According to quantum theory, observation of something changes that something; and I know that’s actually happening: his observation of me is acting on me, changing me. I can get really existentialist about all this and quote my own philosophy thesis on Sartre’s horror of objectification by “the Other.” My “Other” is looking at me.

Whoa, I just now realized how my two main areas of intellectual interest actually overlap!

Anyhow, we got that straightened out. He mostly leaves the house in the morning, and I can share the house by going somewhere else in it. Thank heavens for rooms, multiple rooms. (Although he has observed that while he keeps all his personal items in his office, my personal items manage to migrate to every single common space in the house.)

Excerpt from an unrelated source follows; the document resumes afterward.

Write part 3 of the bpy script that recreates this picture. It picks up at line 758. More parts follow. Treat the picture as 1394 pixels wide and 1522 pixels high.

When my mother first visited us and met Tim, she was enthralled. She and I were sitting at the dining room table, and Tim was wandering around the house, looking up and around. He was looking for light bulbs that might need changing. My mother oohed, “Oh, he’s handy! He’s looking for projects!”

Right now, as I write this, Tim is trekking the lawn, looking for dandelions that need pulling. Tim relaxes by doing things.

I relax by doing nothing.

I know what you’re thinking: she’s not doing nothing, she’s writing. Well, I only interrupted my doing nothing because I needed to tell you about doing nothing. I’ll go back to doing nothing.

I’ve always had issues with productivity and categorizing myself as lazy. Mostly, I try to consider a day productive if I’ve done two things. It used to be three things, but in the summer, I reduce my requirement to two. I count lying on our deck as the extra because I’m outside and not on the couch.

Yesterday, I picked up a paint chip to see if the color would work for our front door. That counted as one productive effort, so I lost momentum because I was also doing laundry; my productivity quotient was met. I thought today I might wash the door, but since I’m writing this, my door-momentum has faded. Besides, I also returned a book to the library when I was picking up the paint chip.

I am married to a man who will get the paint chip, wash the door, paint the door, clean up afterwards, and count all that as one productive effort. And he would have finished it by now – in one day! – except that I claimed the door as MY (eventual) productive effort. But with one mumbled comment, it’s clear he has observed my inactivity, thus proving Sartre’s – and my – horror of “the Other.” I am seen doing nothing! It doesn’t help that I am also forced to observe his activity.

Fortunately, “the Other” has other benefits, such as companionship. Today’s second productive effort will be going on an outing with him. I adapt.